» **What is expected**
Look in the material below for the line with "grating(-0.628, -0.157, 'shorter" and the line with "grating(-0.146, 0.628, 'longer", then set down exactly those two lines and all lines between, nothing more.

» **Data shown**
┄┄┄┄┄┄┄┄┄┄
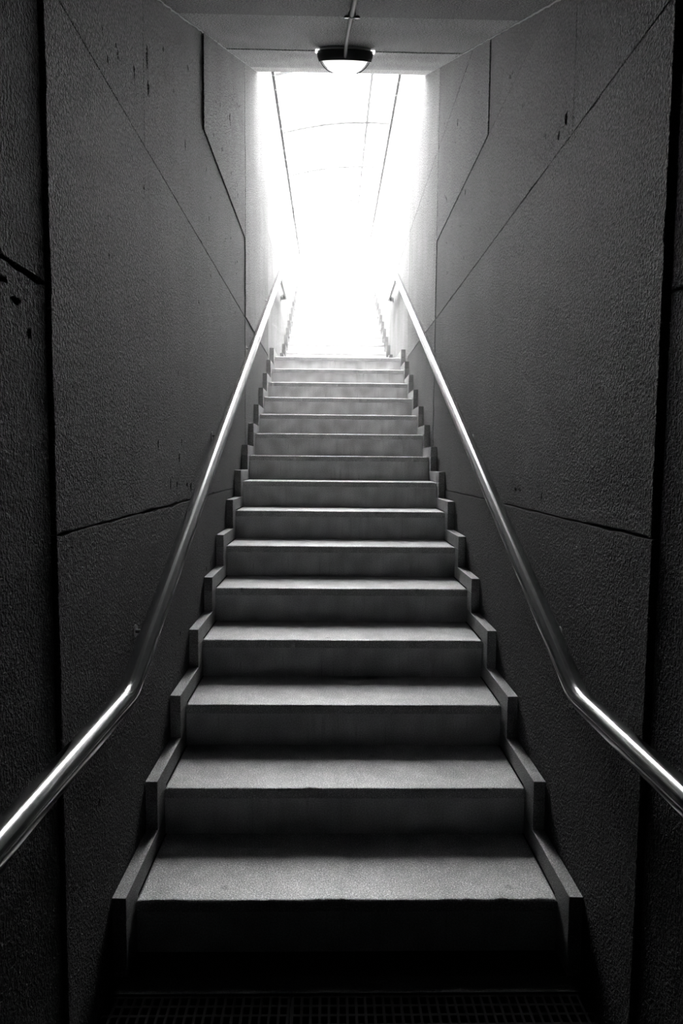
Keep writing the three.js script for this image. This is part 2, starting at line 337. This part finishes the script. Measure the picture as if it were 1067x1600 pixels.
function flight(root, count, topDepth, skirting) {
  // root stands at the foot; the first riser rises at z = 0
  const chips = [0.16, 0.05, 0.04, 0.03, 0.12, 0.03, 0.04, 0.03, 0.03, 0.02, 0.02, 0.02, 0.03, 0.02, 0.02];
  for (let k = 0; k < count; k++) {
    const y = (k + 1) * R, z = -k * T, last = k === count - 1;
    const t = part('tread', treadGeometry(last ? T : T + 0.02, chips[k] ?? 0.02), M.tread, root); t.position.set(0, y, z);
    const r = part('riser', shift(box(-HALF, HALF, 0, R - 0.035, -0.04, -0.009, 0.001), rr(0, 3), rr(0, 0.3)), M.riser, root); r.position.set(0, y - R, z);
    for (const s of [-1, 1]) {
      const len = last ? topDepth : T, x0 = s < 0 ? -WALL + 0.0005 : HALF, x1 = s < 0 ? -HALF : WALL - 0.0005;
      const up = part('skirting_board', shift(box(x0, x1, k ? 0.0656 : 0, R - 0.0006, -0.03, 0.08, 0.0018), rr(0, 3), rr(0, 3)), skirting, root); up.position.set(0, y - R, z);
      const on = part('skirting_board', shift(box(x0, x1, 0.0006, 0.065, 0.08 - len - (last ? 0 : 0.11), 0.0798, 0.0018), rr(0, 3), rr(0, 3)), skirting, root); on.position.set(0, y, z);
    }
  }
  const pts = [[0, -0.05]];
  for (let k = 0; k < count; k++) pts.push([k * T + 0.03, k * R], [k * T + 0.03, (k + 1) * R - 0.034]);
  pts.push([count * T, count * R - 0.034], [count * T, count * R - 0.3], [0.6, -0.05]);
  const core = new THREE.ExtrudeGeometry(new THREE.Shape(pts.map(([a, b]) => new THREE.Vector2(a, b))), { depth: 2 * WALL - 0.016, bevelEnabled: false });
  const c = part('stair_core', core, M.backing, root); c.rotation.y = Math.PI / 2; c.position.x = -WALL + 0.008;
}
{
  const lower = thing('staircase', 'lower flight of fifteen worn grey terrazzo steps climbing from the dark floor', 'stairs');
  flight(lower, N1, ZL - Z2, M.skirting);
  const upper = thing('staircase', 'upper flight of white sunlit steps beyond the landing, under the canopy', 'stairs', [0, YL, Z2]);
  flight(upper, N2, T, M.skirtingDull);
}

// ------------------------------------------------------------------ handrails
function handrail(s, X, label) {
  const o = thing('handrail', label, 'handrail', [s * X, 0, 0]);
  const zb = 0.142, yb = 0.804, zt = -4.75, yt = yb + SL * (zb - zt), ze = -5.62, rad = 0.028, gap = WALL - X;
  const V = (y, z, x = 0) => new THREE.Vector3(x * s, y, z), path = new THREE.CurvePath();
  const dl = new THREE.Vector3(0, SL, -1).normalize();
  const a0 = V(yb, zb + 0.045), a1 = V(yb, zb).addScaledVector(dl, 0.045), b0 = V(yt, zt).addScaledVector(dl, -0.045), b1 = V(yt, zt - 0.045);
  path.add(new THREE.QuadraticBezierCurve3(V(yb, 1.25, gap + 0.01), V(yb, 1.19, 0), V(yb, 1.13)));
  path.add(new THREE.LineCurve3(V(yb, 1.13), a0));
  path.add(new THREE.QuadraticBezierCurve3(a0, V(yb, zb), a1));
  path.add(new THREE.LineCurve3(a1, b0));
  path.add(new THREE.QuadraticBezierCurve3(b0, V(yt, zt), b1));
  path.add(new THREE.LineCurve3(b1, V(yt, ze)));
  path.add(new THREE.QuadraticBezierCurve3(V(yt, ze), V(yt, ze - 0.06), V(yt, ze - 0.06, gap + 0.01)));
  const g = new THREE.TubeGeometry(path, 700, rad, 28, false), uv = g.attributes.uv;
  for (let i = 0; i < uv.count; i++) uv.setXY(i, uv.getX(i) * 7, uv.getY(i));
  part('rail', g, M.steel, o);
  const disc = (r, h) => { const c = new THREE.LatheGeometry([[0, 0], [r, 0], [r, h * 0.6], [r - h * 0.4, h], [0, h]].map((p) => new THREE.Vector2(...p)), 28); c.rotateZ(s * Math.PI / 2); return c; };
  for (const [y, z] of [[yb, 1.25], [yt, ze - 0.06]]) { const f = part('flange', disc(0.042, 0.007), M.steelDull, o); f.position.set(s * gap, y, z); }
  for (const z of [0.75, -0.16, -1.42, -2.7, -3.95]) {
    const y = (z > zb ? yb : yb + SL * (zb - z));
    const c = new THREE.CatmullRomCurve3([V(y - rad + 0.002, z), V(y - rad - 0.018, z, 0.002), V(y - rad - 0.034, z, gap * 0.3), V(y - rad - 0.036, z, gap + 0.004)]);
    const br = part('bracket', new THREE.TubeGeometry(c, 20, 0.006, 10), M.steelDull, o);
    const pl = part('wall_plate', disc(0.02, 0.004), M.steelDull, br); pl.position.set(s * gap, y - rad - 0.036, z);
  }
}
handrail(-1, 0.567, 'left steel tube handrail with bends at both ends, fixed to the left wall');
handrail(1, 0.578, 'right steel tube handrail with bends at both ends, fixed to the right wall');

// ------------------------------------------------------------------ bulkhead lamp and conduit on the ceiling
const cosC = 1 / Math.hypot(1, SL), upC = new THREE.Vector3(0, SL * cosC, -cosC), downC = new THREE.Vector3(0, -cosC, -SL * cosC);
const onCeil = (x, z, d = 0) => new THREE.Vector3(x, CEIL(z), z).addScaledVector(downC, d);
{
  const o = thing('ceiling_lamp', 'round bulkhead lamp with dark visor and glowing white diffuser under the ceiling end', 'lamp');
  o.position.copy(onCeil(0, -1.8));
  // own y points away from the ceiling, own z down the slope to the viewer
  o.quaternion.setFromRotationMatrix(new THREE.Matrix4().makeBasis(new THREE.Vector3(-1, 0, 0), downC, upC.clone().negate()));
  const lathe = (p, n = 56, a = 0, b = Math.PI * 2) => new THREE.LatheGeometry(p.map((q) => new THREE.Vector2(...q)), n, a, b);
  part('base', lathe([[0, -0.002], [0.136, -0.002], [0.138, 0.004], [0.138, 0.016], [0.132, 0.02], [0, 0.02]]), M.whitePlastic, o);
  const dome = [];
  for (let i = 0; i <= 16; i++) { const a = i / 16 * Math.PI / 2; dome.push([0.126 * Math.cos(a), 0.018 + 0.092 * Math.sin(a)]); }
  part('diffuser', lathe([[0.126, 0.012], ...dome]), M.diffuser, o, 'glowing white domed diffuser');
  // visor: a collar with a lower lip, over the side that faces down the stairs
  const a0 = -Math.PI * 0.60, aw = Math.PI * 1.2;
  part('visor', lathe([[0.129, 0.010], [0.1465, 0.010], [0.1475, 0.015], [0.1450, 0.034], [0.1370, 0.056], [0.1335, 0.056], [0.141, 0.034], [0.129, 0.013], [0.129, 0.010]], 60, a0, aw), M.black, o, 'dark visor over the front of the lamp');
  for (const s of [-1, 1]) {
    const c = part('clip', new RoundedBoxGeometry(0.026, 0.015, 0.05, 2, 0.003), M.diffuser, o, 'pale translucent clip'); c.position.set(s * 0.143, 0.0105, 0.01);
    const arc = []; for (let i = 0; i <= 14; i++) { const a = i / 14 * 1.25; arc.push(new THREE.Vector3(s * 0.137 * Math.cos(a), 0.02 + 0.096 * Math.sin(a), 0)); }
    part('guard', new THREE.TubeGeometry(new THREE.CatmullRomCurve3(arc), 24, 0.0022, 8), M.conduit, o);
  }
  const light = new THREE.PointLight(0xffffff, 0.001); light.position.set(0, 0.05, 0); light.castShadow = true; light.shadow.radius = 3; o.add(light);

  const c = thing('conduit', 'thin grey conduit running along the ceiling to the lamp', 'pipe');
  const pts = [onCeil(0.012, 0.6, 0.012), onCeil(0.006, -0.2, 0.012), onCeil(0.001, -0.9, 0.012), onCeil(0, -1.45, 0.013), onCeil(0, -1.62, 0.03), onCeil(0, -1.672, 0.04)];
  pts[0].y = 2.388;
  part('pipe', new THREE.TubeGeometry(new THREE.CatmullRomCurve3(pts), 90, 0.0085, 14), M.conduit, c);
  for (const z of [0.1, -0.63]) {
    const b = part('saddle', new THREE.TorusGeometry(0.0105, 0.003, 8, 20), M.steelDull, c);
    b.position.copy(onCeil(0.003, z, 0.012)); b.quaternion.setFromUnitVectors(new THREE.Vector3(0, 0, 1), upC);
    for (const s of [-1, 1]) {
      const e = part('saddle_foot', new THREE.LatheGeometry([[0, 0], [0.009, 0], [0.009, 0.004], [0.006, 0.008], [0, 0.009]].map((p) => new THREE.Vector2(...p)), 14), M.black, b);
      e.position.set(s * 0.019, 0.011, 0); e.rotation.x = Math.PI;
    }
  }
}

// ------------------------------------------------------------------ drain gratings in the floor
function grating(x0, x1, label) {
  const z0 = 0.142, z1 = 0.45, o = thing('drain_grating', label, 'grating', [(x0 + x1) / 2, 0, (z0 + z1) / 2]);
  const w = x1 - x0, d = z1 - z0, long = Math.round(w / 0.0235);
  for (let i = 0; i <= long; i++) { const b = part('bar', barL, M.iron, o); b.position.set(-w / 2 + w * i / long, -0.017, 0); }
  const cross = Math.round(d / 0.028);
  const barC = box(-w / 2, w / 2, -0.012, 0.012, -0.004, 0.004, 0.0015);
  for (let i = 0; i <= cross; i++) { const b = part('bar', barC, M.iron, o); b.position.set(0, -0.0155, -d / 2 + d * i / cross); }
}
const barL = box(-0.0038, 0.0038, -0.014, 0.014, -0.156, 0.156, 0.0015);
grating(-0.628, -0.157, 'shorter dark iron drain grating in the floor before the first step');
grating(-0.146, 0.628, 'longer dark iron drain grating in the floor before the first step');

// ------------------------------------------------------------------ canopy over the open stretch
{
  const o = thing('canopy', 'low curved glass canopy on slender ribs over the upper flight', 'canopy');
  const cx = 0.35, top = 5.49, RR = 3.72, y = (x) => top - RR + Math.sqrt(RR * RR - (x - cx) ** 2), xl = -0.70, xr = 1.40;
  const arc = (dy, n = 28, a = xl, b = xr) => Array.from({ length: n + 1 }, (_, i) => { const x = a + (b - a) * i / n; return [x, y(x) + dy]; });
  const rib = (z) => { const p = [...arc(0), ...arc(0.05).reverse()]; const g = new THREE.ExtrudeGeometry(new THREE.Shape(p.map((q) => new THREE.Vector2(...q))), { depth: 0.055, bevelEnabled: false }); g.translate(0, 0, z - 0.0275); return g; };
  const zs = [-4.02, -5.18, -6.34, -7.5, -8.65, -9.8], ends = [ZC - 0.02, ...zs, -10.55];
  for (const z of zs) part('rib', rib(z), M.frame, o);
  part('ridge_purlin', box(cx - 0.015, cx + 0.015, top - 0.002, top + 0.02, -10.6, ZC - 0.01, 0.002), M.frame, o);
  part('eave_beam', box(xl - 0.06, xl + 0.022, 5.25, 5.40, -10.6, ZC - 0.01, 0.004), M.frame, o);
  part('eave_beam', box(xr - 0.02, xr + 0.06, 5.25, 5.40, -10.6, ZC - 0.01, 0.004), M.frame, o);
  for (let i = 0; i + 1 < ends.length; i++) for (const [a, b] of [[xl + 0.02, cx - 0.02], [cx + 0.02, xr - 0.02]]) {
    const za = ends[i] - 0.03, zb = ends[i + 1] + 0.03;
    const g = new THREE.PlaneGeometry(1, 1, 14, 1), q = g.attributes.position;
    for (let k = 0; k < q.count; k++) { const x = a + (b - a) * (q.getX(k) + 0.5); q.setXYZ(k, x, y(x) + 0.025, za + (zb - za) * (0.5 - q.getY(k))); }
    g.computeVertexNormals(); part('pane', g, M.glass, o);
  }
}
for (const s of [-1, 1]) { // metal flashing in lengths along the top edge of each wall
  const o = struct(`trim_${s < 0 ? 3 : 4}`, s < 0 ? 'grey flashing along the top of the left wall' : 'grey flashing along the top of the right wall'), y = s < 0 ? EAVE_L : EAVE_R;
  for (let z = ZC - 0.05; z > ZEND; z -= 0.24) part('flashing', box(s < 0 ? -WALL - 0.03 : WALL - 0.024, s < 0 ? -WALL + 0.024 : WALL + 0.03, y - 0.036, y + 0.004, z - 0.225, z, 0.002), M.flashing, o);
}
{ // low kerbs that carry the canopy, and the ground beside the right wall
  const k = struct('kerb', 'concrete kerbs under the canopy edges');
  part('kerb_left', box(-0.96, -0.69, EAVE_L, 5.25, -10.6, ZC, 0), M.ceiling, k);
  part('kerb_right', box(0.94, 1.5, 5.0, 5.25, -10.6, ZC + 0.2, 0), M.ceiling, k);
}

for (const c of scene.children) c.traverse((o) => { delete o.userData.n; });
scene.updateMatrixWorld(true);
renderer.render(scene, camera);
┄┄┄┄┄┄┄┄┄┄
» **Finished answer**
grating(-0.628, -0.157, 'shorter dark iron drain grating in the floor before the first step');
grating(-0.146, 0.628, 'longer dark iron drain grating in the floor before the first step');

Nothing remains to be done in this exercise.